## [Your goal]
Set down exactly the lines of the records from the top to the line containing "for r, (ya, yb) in enumerate([(2.42, RY"; include both.

## Begin

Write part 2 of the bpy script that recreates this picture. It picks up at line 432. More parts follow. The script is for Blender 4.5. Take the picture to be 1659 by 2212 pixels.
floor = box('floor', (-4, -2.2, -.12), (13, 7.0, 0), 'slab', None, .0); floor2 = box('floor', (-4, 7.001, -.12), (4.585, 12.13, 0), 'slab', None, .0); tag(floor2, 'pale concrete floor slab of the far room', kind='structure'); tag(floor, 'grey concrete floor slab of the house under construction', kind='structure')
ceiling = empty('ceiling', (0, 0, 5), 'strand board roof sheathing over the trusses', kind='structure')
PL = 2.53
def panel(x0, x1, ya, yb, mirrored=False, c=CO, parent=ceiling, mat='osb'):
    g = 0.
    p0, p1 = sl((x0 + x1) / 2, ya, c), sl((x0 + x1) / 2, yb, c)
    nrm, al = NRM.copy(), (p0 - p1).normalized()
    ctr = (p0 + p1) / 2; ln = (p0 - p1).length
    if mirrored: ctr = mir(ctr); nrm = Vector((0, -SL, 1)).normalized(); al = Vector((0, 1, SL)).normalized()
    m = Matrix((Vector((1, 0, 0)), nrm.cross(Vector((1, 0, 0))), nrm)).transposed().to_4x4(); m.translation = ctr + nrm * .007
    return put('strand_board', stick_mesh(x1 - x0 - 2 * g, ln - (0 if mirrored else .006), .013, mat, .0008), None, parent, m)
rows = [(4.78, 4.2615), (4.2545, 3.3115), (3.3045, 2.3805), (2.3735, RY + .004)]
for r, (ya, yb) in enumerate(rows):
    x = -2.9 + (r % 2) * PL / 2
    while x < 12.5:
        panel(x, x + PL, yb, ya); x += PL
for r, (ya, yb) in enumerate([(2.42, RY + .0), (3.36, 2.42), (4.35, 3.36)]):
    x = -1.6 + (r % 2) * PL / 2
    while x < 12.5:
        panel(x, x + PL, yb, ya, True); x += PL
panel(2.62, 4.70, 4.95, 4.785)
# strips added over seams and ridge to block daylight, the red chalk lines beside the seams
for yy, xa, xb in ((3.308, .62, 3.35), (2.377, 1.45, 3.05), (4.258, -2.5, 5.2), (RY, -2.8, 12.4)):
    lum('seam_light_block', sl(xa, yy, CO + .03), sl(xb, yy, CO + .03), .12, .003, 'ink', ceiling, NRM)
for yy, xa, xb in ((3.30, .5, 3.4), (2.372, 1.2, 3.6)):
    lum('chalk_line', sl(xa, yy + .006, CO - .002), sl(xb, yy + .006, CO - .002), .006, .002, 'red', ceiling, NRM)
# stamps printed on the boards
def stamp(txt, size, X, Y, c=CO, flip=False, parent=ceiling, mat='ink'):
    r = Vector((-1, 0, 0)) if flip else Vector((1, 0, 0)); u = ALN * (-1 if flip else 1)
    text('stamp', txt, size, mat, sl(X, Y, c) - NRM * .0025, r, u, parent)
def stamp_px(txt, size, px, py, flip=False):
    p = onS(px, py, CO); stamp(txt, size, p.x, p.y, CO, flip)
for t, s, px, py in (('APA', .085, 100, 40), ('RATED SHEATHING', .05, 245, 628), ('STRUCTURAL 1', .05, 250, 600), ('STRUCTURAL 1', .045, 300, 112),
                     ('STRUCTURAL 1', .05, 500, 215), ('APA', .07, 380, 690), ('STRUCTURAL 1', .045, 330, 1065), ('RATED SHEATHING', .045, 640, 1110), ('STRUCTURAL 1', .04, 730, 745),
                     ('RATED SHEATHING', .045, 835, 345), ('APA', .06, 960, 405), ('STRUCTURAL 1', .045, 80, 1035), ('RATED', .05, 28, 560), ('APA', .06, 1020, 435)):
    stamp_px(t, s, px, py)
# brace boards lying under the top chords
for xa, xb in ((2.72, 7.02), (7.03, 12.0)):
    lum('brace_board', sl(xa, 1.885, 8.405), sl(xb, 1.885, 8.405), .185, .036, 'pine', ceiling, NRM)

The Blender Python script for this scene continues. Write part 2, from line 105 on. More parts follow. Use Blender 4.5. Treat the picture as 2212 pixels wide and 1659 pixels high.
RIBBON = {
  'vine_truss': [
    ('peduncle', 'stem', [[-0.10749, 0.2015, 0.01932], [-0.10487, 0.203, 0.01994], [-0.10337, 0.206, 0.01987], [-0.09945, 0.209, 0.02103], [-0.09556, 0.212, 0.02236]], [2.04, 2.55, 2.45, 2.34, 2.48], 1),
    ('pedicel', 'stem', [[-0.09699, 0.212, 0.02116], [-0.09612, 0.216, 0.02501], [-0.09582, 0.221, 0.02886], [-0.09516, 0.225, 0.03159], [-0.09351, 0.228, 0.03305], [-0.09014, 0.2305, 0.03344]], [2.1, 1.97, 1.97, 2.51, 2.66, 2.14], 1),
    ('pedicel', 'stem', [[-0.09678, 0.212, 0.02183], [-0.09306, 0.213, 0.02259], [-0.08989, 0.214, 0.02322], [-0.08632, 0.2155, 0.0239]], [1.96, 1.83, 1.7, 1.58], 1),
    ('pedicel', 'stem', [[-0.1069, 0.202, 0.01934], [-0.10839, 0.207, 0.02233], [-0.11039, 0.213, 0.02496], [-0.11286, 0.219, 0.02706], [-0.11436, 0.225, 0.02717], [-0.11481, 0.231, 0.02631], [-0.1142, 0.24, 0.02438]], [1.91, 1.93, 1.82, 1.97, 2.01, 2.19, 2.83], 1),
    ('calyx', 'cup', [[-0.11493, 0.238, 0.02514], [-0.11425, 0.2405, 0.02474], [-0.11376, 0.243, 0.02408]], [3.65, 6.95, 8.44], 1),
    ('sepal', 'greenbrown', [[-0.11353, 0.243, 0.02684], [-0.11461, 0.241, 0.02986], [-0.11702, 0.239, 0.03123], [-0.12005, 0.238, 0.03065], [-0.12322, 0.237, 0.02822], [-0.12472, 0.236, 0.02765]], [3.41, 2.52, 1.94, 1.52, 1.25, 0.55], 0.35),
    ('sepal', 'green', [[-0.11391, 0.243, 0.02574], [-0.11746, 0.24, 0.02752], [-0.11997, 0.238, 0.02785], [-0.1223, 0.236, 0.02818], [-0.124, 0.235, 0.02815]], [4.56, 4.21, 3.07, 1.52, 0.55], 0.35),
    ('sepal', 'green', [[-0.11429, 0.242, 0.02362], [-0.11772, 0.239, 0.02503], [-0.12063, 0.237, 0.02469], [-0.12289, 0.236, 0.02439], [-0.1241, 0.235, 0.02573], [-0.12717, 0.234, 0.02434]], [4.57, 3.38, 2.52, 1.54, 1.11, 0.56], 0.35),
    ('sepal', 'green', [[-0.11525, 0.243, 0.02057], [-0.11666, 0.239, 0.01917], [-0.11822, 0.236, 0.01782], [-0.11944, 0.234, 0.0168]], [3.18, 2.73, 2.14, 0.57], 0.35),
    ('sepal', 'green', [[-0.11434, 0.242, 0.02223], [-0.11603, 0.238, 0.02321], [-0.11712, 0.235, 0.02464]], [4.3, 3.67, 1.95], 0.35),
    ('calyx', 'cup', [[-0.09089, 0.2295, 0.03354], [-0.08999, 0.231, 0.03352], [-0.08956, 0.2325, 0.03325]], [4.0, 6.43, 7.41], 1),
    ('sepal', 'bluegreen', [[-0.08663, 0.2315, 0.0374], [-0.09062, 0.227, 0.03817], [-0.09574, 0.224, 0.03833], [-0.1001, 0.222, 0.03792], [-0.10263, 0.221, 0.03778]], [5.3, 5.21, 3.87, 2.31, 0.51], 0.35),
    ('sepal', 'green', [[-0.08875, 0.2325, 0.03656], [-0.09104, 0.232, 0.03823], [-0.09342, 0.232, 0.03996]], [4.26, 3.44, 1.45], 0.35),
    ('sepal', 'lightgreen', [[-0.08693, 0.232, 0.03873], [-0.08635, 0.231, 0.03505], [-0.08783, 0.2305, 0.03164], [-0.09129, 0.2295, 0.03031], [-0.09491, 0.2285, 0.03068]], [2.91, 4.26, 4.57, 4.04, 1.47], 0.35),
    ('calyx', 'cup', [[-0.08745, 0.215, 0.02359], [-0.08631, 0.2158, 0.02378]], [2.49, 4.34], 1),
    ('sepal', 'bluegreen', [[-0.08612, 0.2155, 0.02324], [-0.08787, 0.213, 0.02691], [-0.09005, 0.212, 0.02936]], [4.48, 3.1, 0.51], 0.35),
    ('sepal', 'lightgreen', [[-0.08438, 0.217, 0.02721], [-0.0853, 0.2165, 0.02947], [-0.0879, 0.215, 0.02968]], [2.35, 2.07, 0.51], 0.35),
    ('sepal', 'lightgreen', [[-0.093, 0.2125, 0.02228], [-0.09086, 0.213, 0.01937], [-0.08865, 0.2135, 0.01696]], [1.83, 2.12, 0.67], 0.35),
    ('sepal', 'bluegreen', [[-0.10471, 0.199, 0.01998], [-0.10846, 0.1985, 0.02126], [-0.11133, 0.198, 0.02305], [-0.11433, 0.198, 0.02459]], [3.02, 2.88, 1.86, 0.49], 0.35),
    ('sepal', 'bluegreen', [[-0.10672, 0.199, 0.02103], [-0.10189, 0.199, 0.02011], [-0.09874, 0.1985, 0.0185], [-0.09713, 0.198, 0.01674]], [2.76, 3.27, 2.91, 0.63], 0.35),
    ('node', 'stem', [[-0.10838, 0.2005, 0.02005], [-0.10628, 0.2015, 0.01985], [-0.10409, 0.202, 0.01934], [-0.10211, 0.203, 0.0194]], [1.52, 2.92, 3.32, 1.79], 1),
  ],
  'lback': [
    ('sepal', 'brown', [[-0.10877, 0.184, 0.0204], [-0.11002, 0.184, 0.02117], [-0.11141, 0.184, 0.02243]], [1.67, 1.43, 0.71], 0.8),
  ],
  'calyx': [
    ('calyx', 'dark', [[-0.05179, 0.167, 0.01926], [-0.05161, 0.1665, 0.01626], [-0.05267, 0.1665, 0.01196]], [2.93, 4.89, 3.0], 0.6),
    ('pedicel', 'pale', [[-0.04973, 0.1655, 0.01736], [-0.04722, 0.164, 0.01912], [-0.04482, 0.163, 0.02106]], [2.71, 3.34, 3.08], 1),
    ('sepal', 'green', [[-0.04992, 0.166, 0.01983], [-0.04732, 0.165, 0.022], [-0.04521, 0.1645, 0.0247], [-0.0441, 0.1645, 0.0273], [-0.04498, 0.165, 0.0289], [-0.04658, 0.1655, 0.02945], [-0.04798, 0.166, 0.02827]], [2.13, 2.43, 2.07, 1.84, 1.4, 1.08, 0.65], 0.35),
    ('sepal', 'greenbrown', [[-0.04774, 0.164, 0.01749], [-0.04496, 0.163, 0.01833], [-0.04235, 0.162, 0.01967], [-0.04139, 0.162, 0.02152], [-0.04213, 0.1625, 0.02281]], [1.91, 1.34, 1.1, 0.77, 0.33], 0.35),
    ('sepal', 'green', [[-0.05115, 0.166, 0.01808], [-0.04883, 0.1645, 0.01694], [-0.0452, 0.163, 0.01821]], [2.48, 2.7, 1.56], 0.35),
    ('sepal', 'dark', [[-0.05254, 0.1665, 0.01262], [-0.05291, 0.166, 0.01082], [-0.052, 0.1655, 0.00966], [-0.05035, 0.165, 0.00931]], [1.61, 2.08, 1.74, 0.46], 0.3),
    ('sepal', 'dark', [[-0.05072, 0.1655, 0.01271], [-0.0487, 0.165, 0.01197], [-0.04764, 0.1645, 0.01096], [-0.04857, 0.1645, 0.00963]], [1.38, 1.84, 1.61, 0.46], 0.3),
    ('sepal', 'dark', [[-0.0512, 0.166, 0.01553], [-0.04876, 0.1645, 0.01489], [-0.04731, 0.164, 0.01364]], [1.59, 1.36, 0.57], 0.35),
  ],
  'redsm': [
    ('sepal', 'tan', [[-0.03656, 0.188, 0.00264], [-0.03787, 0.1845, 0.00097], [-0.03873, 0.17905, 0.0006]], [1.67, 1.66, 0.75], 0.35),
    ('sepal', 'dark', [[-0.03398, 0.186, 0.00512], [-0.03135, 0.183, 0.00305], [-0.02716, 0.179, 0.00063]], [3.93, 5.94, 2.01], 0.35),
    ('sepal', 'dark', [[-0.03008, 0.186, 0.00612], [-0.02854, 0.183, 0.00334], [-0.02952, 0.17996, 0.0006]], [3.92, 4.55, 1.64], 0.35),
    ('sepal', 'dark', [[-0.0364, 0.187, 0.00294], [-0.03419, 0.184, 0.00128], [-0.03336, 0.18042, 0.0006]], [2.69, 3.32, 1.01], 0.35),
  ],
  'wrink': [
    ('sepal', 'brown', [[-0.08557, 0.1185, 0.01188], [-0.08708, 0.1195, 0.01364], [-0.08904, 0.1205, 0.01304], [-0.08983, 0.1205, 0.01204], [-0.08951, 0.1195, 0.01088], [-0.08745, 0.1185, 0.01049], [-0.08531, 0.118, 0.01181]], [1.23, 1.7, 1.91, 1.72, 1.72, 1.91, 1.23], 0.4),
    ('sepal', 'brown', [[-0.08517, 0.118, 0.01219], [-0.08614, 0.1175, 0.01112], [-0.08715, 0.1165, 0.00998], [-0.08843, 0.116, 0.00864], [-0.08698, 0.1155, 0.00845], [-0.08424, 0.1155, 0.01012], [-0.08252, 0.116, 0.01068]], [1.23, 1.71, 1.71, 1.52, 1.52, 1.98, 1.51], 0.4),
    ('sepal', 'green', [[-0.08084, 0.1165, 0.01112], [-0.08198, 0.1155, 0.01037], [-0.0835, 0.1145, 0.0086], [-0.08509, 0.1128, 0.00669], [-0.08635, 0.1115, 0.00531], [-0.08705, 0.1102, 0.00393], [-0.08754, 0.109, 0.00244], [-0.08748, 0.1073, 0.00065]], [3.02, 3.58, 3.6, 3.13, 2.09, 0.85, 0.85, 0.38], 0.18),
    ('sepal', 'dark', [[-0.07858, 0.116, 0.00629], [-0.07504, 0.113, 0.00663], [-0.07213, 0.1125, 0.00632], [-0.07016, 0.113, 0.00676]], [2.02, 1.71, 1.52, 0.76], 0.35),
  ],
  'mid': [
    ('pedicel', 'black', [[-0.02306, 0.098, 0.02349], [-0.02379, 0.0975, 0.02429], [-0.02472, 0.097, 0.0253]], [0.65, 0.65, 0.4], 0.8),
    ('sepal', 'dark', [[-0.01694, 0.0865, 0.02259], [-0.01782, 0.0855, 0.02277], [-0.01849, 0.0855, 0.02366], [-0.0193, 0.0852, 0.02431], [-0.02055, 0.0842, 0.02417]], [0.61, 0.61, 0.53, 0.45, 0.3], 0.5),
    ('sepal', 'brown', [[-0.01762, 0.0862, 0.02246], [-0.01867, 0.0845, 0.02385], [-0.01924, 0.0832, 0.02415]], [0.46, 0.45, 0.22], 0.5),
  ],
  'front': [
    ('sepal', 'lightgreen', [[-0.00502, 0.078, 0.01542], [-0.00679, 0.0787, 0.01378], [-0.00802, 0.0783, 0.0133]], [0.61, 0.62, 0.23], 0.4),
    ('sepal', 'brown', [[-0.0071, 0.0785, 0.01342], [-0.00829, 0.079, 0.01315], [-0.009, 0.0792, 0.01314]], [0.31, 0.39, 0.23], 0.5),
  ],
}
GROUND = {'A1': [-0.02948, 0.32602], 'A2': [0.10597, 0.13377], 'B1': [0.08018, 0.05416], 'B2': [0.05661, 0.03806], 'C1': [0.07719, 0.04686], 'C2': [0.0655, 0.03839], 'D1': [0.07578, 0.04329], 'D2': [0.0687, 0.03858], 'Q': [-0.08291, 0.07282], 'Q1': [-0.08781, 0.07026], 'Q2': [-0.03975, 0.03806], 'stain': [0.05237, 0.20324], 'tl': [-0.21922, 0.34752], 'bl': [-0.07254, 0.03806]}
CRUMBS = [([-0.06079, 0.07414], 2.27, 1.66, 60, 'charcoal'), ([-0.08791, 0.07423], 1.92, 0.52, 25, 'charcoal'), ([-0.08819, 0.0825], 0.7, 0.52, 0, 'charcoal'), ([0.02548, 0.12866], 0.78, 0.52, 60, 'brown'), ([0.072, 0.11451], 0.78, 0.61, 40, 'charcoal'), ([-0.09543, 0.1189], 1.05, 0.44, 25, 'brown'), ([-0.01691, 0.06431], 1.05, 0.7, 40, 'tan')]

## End

## [Worked solution]
Write part 2 of the bpy script that recreates this picture. It picks up at line 432. More parts follow. The script is for Blender 4.5. Take the picture to be 1659 by 2212 pixels.
floor = box('floor', (-4, -2.2, -.12), (13, 7.0, 0), 'slab', None, .0); floor2 = box('floor', (-4, 7.001, -.12), (4.585, 12.13, 0), 'slab', None, .0); tag(floor2, 'pale concrete floor slab of the far room', kind='structure'); tag(floor, 'grey concrete floor slab of the house under construction', kind='structure')
ceiling = empty('ceiling', (0, 0, 5), 'strand board roof sheathing over the trusses', kind='structure')
PL = 2.53
def panel(x0, x1, ya, yb, mirrored=False, c=CO, parent=ceiling, mat='osb'):
    g = 0.
    p0, p1 = sl((x0 + x1) / 2, ya, c), sl((x0 + x1) / 2, yb, c)
    nrm, al = NRM.copy(), (p0 - p1).normalized()
    ctr = (p0 + p1) / 2; ln = (p0 - p1).length
    if mirrored: ctr = mir(ctr); nrm = Vector((0, -SL, 1)).normalized(); al = Vector((0, 1, SL)).normalized()
    m = Matrix((Vector((1, 0, 0)), nrm.cross(Vector((1, 0, 0))), nrm)).transposed().to_4x4(); m.translation = ctr + nrm * .007
    return put('strand_board', stick_mesh(x1 - x0 - 2 * g, ln - (0 if mirrored else .006), .013, mat, .0008), None, parent, m)
rows = [(4.78, 4.2615), (4.2545, 3.3115), (3.3045, 2.3805), (2.3735, RY + .004)]
for r, (ya, yb) in enumerate(rows):
    x = -2.9 + (r % 2) * PL / 2
    while x < 12.5:
        panel(x, x + PL, yb, ya); x += PL
for r, (ya, yb) in enumerate([(2.42, RY + .0), (3.36, 2.42), (4.35, 3.36)]):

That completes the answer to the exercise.